• The input:
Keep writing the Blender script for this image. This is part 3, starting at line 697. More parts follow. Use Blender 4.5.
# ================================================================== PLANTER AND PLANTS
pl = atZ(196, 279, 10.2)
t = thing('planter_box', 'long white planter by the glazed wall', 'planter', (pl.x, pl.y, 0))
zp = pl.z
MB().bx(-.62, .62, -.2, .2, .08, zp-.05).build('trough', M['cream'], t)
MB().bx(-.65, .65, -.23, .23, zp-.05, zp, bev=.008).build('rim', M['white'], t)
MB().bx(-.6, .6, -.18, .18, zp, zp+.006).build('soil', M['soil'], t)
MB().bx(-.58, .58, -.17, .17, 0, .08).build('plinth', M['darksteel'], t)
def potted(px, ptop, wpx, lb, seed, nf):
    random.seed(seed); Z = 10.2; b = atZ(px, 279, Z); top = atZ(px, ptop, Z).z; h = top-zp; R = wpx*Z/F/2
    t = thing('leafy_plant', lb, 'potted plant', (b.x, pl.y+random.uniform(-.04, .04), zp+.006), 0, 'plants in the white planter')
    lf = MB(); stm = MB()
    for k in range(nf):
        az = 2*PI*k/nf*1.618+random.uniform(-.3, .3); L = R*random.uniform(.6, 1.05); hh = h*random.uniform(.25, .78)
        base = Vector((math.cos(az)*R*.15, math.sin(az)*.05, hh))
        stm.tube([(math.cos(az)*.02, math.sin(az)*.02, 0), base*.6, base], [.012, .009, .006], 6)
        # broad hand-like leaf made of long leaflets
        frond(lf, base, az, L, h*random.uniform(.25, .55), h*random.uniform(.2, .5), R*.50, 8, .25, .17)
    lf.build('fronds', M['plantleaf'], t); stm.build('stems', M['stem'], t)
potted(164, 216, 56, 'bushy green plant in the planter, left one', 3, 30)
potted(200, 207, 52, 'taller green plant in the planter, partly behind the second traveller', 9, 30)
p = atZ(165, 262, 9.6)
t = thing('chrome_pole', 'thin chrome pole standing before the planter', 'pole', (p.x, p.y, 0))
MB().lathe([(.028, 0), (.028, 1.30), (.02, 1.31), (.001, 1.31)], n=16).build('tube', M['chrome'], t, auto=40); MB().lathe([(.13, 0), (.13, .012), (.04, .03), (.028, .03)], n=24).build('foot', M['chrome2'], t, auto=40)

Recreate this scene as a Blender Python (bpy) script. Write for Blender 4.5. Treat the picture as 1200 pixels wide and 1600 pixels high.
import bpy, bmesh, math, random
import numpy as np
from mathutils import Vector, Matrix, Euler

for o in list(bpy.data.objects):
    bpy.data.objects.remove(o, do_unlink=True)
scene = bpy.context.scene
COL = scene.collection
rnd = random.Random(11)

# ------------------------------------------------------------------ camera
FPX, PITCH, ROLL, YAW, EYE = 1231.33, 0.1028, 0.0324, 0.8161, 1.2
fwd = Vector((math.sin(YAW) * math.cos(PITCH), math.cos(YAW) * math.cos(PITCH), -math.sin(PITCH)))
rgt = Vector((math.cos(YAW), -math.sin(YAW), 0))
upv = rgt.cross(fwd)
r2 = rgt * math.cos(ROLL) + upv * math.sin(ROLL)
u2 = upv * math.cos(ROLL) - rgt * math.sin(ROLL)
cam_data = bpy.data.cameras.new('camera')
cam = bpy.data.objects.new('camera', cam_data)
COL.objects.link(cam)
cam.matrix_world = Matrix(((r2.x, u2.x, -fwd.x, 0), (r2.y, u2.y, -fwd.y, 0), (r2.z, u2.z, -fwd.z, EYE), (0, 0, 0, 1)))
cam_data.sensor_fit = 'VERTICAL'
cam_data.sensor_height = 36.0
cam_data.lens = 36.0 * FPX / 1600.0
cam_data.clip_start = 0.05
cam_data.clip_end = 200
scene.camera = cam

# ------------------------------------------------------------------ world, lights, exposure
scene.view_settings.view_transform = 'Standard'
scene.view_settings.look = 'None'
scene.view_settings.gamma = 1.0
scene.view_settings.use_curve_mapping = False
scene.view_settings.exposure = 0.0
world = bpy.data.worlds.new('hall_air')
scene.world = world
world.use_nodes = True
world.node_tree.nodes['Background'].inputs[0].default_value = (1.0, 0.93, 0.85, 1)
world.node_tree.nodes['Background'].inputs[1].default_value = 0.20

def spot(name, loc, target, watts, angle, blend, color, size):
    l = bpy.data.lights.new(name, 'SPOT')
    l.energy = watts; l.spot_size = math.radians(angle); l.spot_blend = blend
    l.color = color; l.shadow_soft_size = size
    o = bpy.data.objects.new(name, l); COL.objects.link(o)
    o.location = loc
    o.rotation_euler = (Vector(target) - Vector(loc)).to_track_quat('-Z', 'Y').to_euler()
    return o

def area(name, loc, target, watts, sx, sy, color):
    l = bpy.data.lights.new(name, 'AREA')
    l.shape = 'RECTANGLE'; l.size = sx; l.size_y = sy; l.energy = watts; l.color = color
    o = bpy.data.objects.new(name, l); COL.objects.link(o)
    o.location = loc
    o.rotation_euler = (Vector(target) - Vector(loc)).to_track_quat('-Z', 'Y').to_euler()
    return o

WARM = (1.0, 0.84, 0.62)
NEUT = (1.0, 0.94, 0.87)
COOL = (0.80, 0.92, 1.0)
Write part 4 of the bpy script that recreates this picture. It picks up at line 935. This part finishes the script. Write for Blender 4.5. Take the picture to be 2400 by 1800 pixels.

• Written instruction:
Using the data above, extract exactly the lines from the one that holds "Recreate this scene" to the one that holds "rnd = random.Random(11)", both ends included, and no others.

• Expected answer:
Recreate this scene as a Blender Python (bpy) script. Write for Blender 4.5. Treat the picture as 1200 pixels wide and 1600 pixels high.
import bpy, bmesh, math, random
import numpy as np
from mathutils import Vector, Matrix, Euler

for o in list(bpy.data.objects):
    bpy.data.objects.remove(o, do_unlink=True)
scene = bpy.context.scene
COL = scene.collection
rnd = random.Random(11)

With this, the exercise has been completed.